<<< Date Index >>>     <<< Thread Index >>>

Saving to maildir with date without sending



Hi, 

In addition to my regular emails activities, I use mutt to take notes.
Each note is an email I send to myself and then save to a "notes"
folder. I use many "notes" folders associated to various projects.

I'm trying to configure mutt to skip the "sending" part of the process:
I want it to save the note directly to the current folder when it is a
".*notes" folder instead of sending the mail. To this end, I use the
following folder-hook:

        folder-hook .*notes macro compose y "<write-fcc>^\r<exit>n"

It does exactly what I want, except that it does not set the date. As
far as I understand, this is because the mail is never actually send and
processed.

I tried to set the date with my_hdr using

        folder-hook .*notes my_hdr Date: `date +"%a, %e %b %Y %H:%M:%S %z"`

When I edit a new message, the date header shown in the editor (with
edit_headers set) has the correct field value, but when I "send" it with
the above macro in place, the saved message does not have the correct
date header -- it is set to the unix epoch.

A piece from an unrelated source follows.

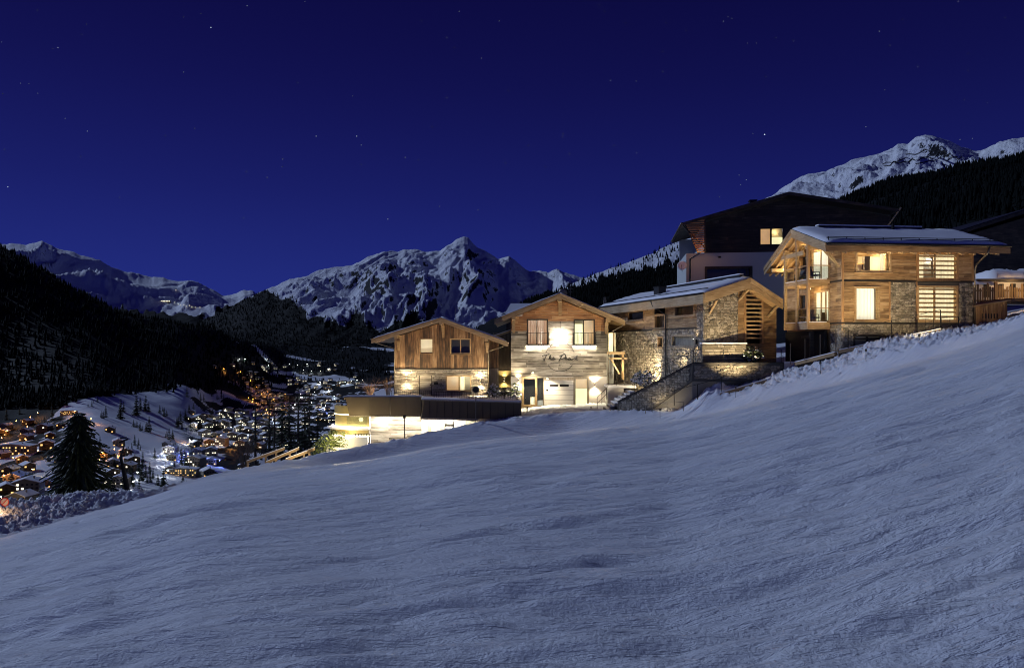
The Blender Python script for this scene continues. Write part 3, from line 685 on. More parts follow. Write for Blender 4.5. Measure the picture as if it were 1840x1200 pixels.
def railing(name, label, pts, h, mat='dark_metal', group=None, gap=.13, rails=(1.0, .08), post_every=1.6, balusters=True, r=.018, cat='railing'):
    t = thing(name, label, cat, pts[0], 0, group); o = Vector(pts[0]); q = [Vector(p)-o for p in pts]
    for f in rails:
        mb = MB()
        for a, b in zip(q, q[1:]): mb.bar(a+Vector((0,0,h*f)), b+Vector((0,0,h*f)), .045, .03)
        obj('rail', mb, mat, t)
    pm = None; bm_ = None
    for a, b in zip(q, q[1:]):
        L = (b-a).length; n = max(1, round(L/post_every))
        for i in range(n+1):
            if i == 0 and a is not q[0]: continue
            if pm is None: k = MB(); k.box(-.022, .022, -.022, .022, -.05, h+.01); pm = k.mesh('post', MT[mat])
            c = link('post', pm, t); c.location = a+(b-a)*(i/n)
        if balusters:
            n2 = max(1, round(L/gap))
            for i in range(1, n2):
                if bm_ is None: k = MB(); k.box(-.010, .010, -.010, .010, h*rails[-1], h*rails[0]-.01); bm_ = k.mesh('baluster', MT[mat])
                c = link('baluster', bm_, t); c.location = a+(b-a)*(i/n2)
    return t
def downpipe(parent, pts, r=.045, mat='tin'): mb = MB(); mb.tube(pts, r, 8); return obj('downpipe', mb, mat, parent, smooth=True)
# ================================================================ the left chalet: old upright boards over ledge stone
fa = Fr(at(709, 712, 66), 0)
A = thing('chalet', 'small chalet with upright weathered boards above a lit stone ground floor', 'chalet', fa.O)
WA = fa.uw(877, 700)[0]; wf = fa.uw(709, 662)[1]
La, ra, Ra = fa.uw(667, 609, -1.4), fa.uw(792, 570.5, -1.4), fa.uw(913, 614.5, -1.4)
topA = [(u, tl([La, ra, Ra], u)-.40) for u in (0, ra[0], WA)]
w1 = fa.rect(754.5, 778, 608.5, 634); w2 = fa.rect(809.5, 845.5, 608.8, 635.5); d1 = fa.rect(753, 776, 674.5, 712); w3 = fa.rect(801.5, 846, 675, 702)
ops = [w1, w2, d1, w3]
wall_back(A, FRONT(), 0, WA, 0, topA, ops)
mb = MB(); mb.box(0, .2, .2, 9, 0, topA[0][1]); mb.box(WA-.2, WA, .2, 9, 0, topA[2][1]); mb.box(.2, WA-.2, 8.8, 9, 0, topA[0][1]); mb.box(.2, WA-.2, .6, 8.8, wf-.2, wf); obj('wall', mb, 'mortar', A)
planks(A, FRONT(), 0, WA, wf+.03, topA, True, .25, ops, 'old_planks', 3, .03)
ledge_stones(A, FRONT(), 0, WA, .02, wf-.10, ops, 5)
mb = MB(); mb.box(-.03, WA+.03, -.075, 0, wf-.09, wf+.02); obj('trim_board', mb, 'dark_wood', A)
for (x0, x1, y0, y1) in ((748, 782, 669.5, 674), (796, 850, 670, 674.5)):
    r = fa.rect(x0, x1, y0, y1); mb = MB(); mb.box(r[0], r[1], -.10, 0, r[2], r[3]); obj('lintel', mb, 'grey_planks', A)
window(A, FRONT(), w1, 'larch', .09, recess=.08, inside=[('blind_warm', 0, 1)], label='square window with its blind drawn')
window(A, FRONT(), w2, 'beam', .12, (.5,), recess=.08, inside=[('inside_dark', 0, 1, 0, 1, .3)], label='two-light dark window')
window(A, FRONT(), w3, 'beam', .10, (.52,), recess=.10, inside=[('blind_orange', 0, .5), ('curtain_cream', .55, .74), ('inside_pale', .5, 1, 0, 1, .6)], label='wide window half covered by a blind')
mb = MB(); mb.box(d1[0], d1[1], .10, .16, d1[2], d1[3]); dr = obj('door', mb, 'dark_wood', A)
n = 7
for i in range(n):
    mb = MB(); z = d1[2]+(d1[3]-d1[2])*i/n; mb.box(d1[0]+.06, d1[1]-.06, .06, .098, z+.01, z+(d1[3]-d1[2])/n-.01); obj('board', mb, 'grey_planks', dr)
mb = MB(); mb.box(d1[1]-.16, d1[1]-.10, .0, .055, 1.0, 1.12); obj('handle', mb, 'dark_metal', dr)
r = fa.rect(780, 787.5, 686, 690.5); mb = MB(); mb.box(r[0], r[1], -.12, -.085, r[2], r[3]); obj('plaque', mb, 'dark_metal', A)
gable_roof(A, La, ra, Ra, -1.4, 9.4, .42, purl=[(fa.uw(715, 612)[0], .30, .32), (ra[0], .32, .34), (fa.uw(874.5, 612)[0], .30, .32)])
for px, y0, y1 in ((715.5, 613, 630), (795.5, 585, 607), (875, 616, 634)):
    u, wt = fa.uw(px, y0, -.35); _, wb = fa.uw(px, y1, -.35); mb = MB()
    mb.prism([(u-.15, wt), (u+.15, wt), (u+.13, wb), (u-.05, wb)], lambda a, b: (a, -.34, b), lambda a, b: (a, -.14, b)); obj('bracket', mb, 'beam', A)
# the recessed wing on its right side
c0, c1 = WA, fa.uw(896, 662, 1.5)[0]
wall_back(A, FRONT(1.5), c0, c1, 0, [(c0, tl([La, ra, Ra], c0)-.42), (c1, tl([La, ra, Ra], c1)-.42)], [])
planks(A, FRONT(1.5), c0, c1, wf, [(c0, tl([La, ra, Ra], c0)-.42), (c1, tl([La, ra, Ra], c1)-.42)], True, .26, [], 'old_planks', 9)
planks(A, FRONT(1.5), c0, c1, 0, [(c0, wf-.05), (c1, wf-.05)], True, .32, [], 'grey_post', 10)
# gutters and downpipes
for s, (e, hx) in ((-1, (La, 709)), (1, (Ra, 878))):
    mb = MB(); mb.tube([(e[0], -1.42, e[1]-.02), (e[0], 9.3, e[1]-.02)], .075, 8); obj('gutter', mb, 'tin', A, smooth=True)
    wu = fa.uw(hx, 660)[0]; downpipe(A, [(e[0], -1.2, e[1]-.08), (e[0]-s*.15, -1.1, e[1]-.28), (wu, -.12, e[1]-.85), (wu, -.12, .05)])
mb = MB(); mb.tube([(fa.uw(818, 575, 6)[0], 6, 2.4), (fa.uw(818, 575, 6)[0], 6, fa.uw(818, 552, 6)[1])], .03, 6); obj('vent_pipe', mb, 'tin', A)
for px, py, lb in ((731, 681, 'lit up-and-down wall lamp on ledge stone left of the dark chalet door'), (863.5, 685.5, 'lit up-and-down wall lamp on ledge stone right of the chalet window')):
    u, w = fa.uw(px, py); updown_lamp(fa.O+Vector((u, -.10, w)), lb, 'wall lamps of the chalets', 300)
# warm strips along the purlins light the gable from under the eave
def eave_strip(name, label, pts, e, facing, col=(1, .66, .30)):
    t = thing(name, label, 'light strip', pts[0]); o = Vector(pts[0]); b = Vector(pts[1])-o
    mb = MB(); mb.bar((0,0,0), b, .05, .03); obj('channel', mb, 'tin', t)
    light('AREA', t, b/2+Vector(facing)*.06, e, col, to=b/2+Vector(facing)*2, size=b.length, size_y=.06) if abs(b.x) > .1 or True else None
    l = t.children[-1]; l.rotation_euler = Vector(facing).normalized().to_track_quat('-Z', 'Y').to_euler()
    ang = math.atan2(b.y, b.x)
    q = Vector(facing).normalized(); X = b.normalized(); Zx = -q; Yx = Zx.cross(X); l.rotation_euler = Matrix((X, Yx, Zx)).transposed().to_euler()
    return t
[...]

I know that I could set up for filter or pipe to send the mail then save
it in the proper folder with the right date; I want to know if what I
want to do is possible with mutt. 

To do my homework, I read what RFC2822 has to say about the meaning of
the date header to see if my usage is compatible with the standard:

   The origination date specifies the date and time at which the creator
   of the message indicated that the message was complete and ready to
   enter the mail delivery system.  For instance, this might be the time
   that a user pushes the "send" or "submit" button in an application
   program.  In any case, it is specifically not intended to convey the
   time that the message is actually transported, but rather the time at
   which the human or other creator of the message has put the message
   into its final form, ready for transport.

In a sense, my "notes" are "ready to enter the mail delivery system"
when I save them, so they should get the current date set when
<write-fcc> saves them, even if they do not want them to actually enter
the mail delivery system! It is even possible that I decide to mail the
note to someone later one, but would like to keep the date as it is.

Thanks for any help or clarification!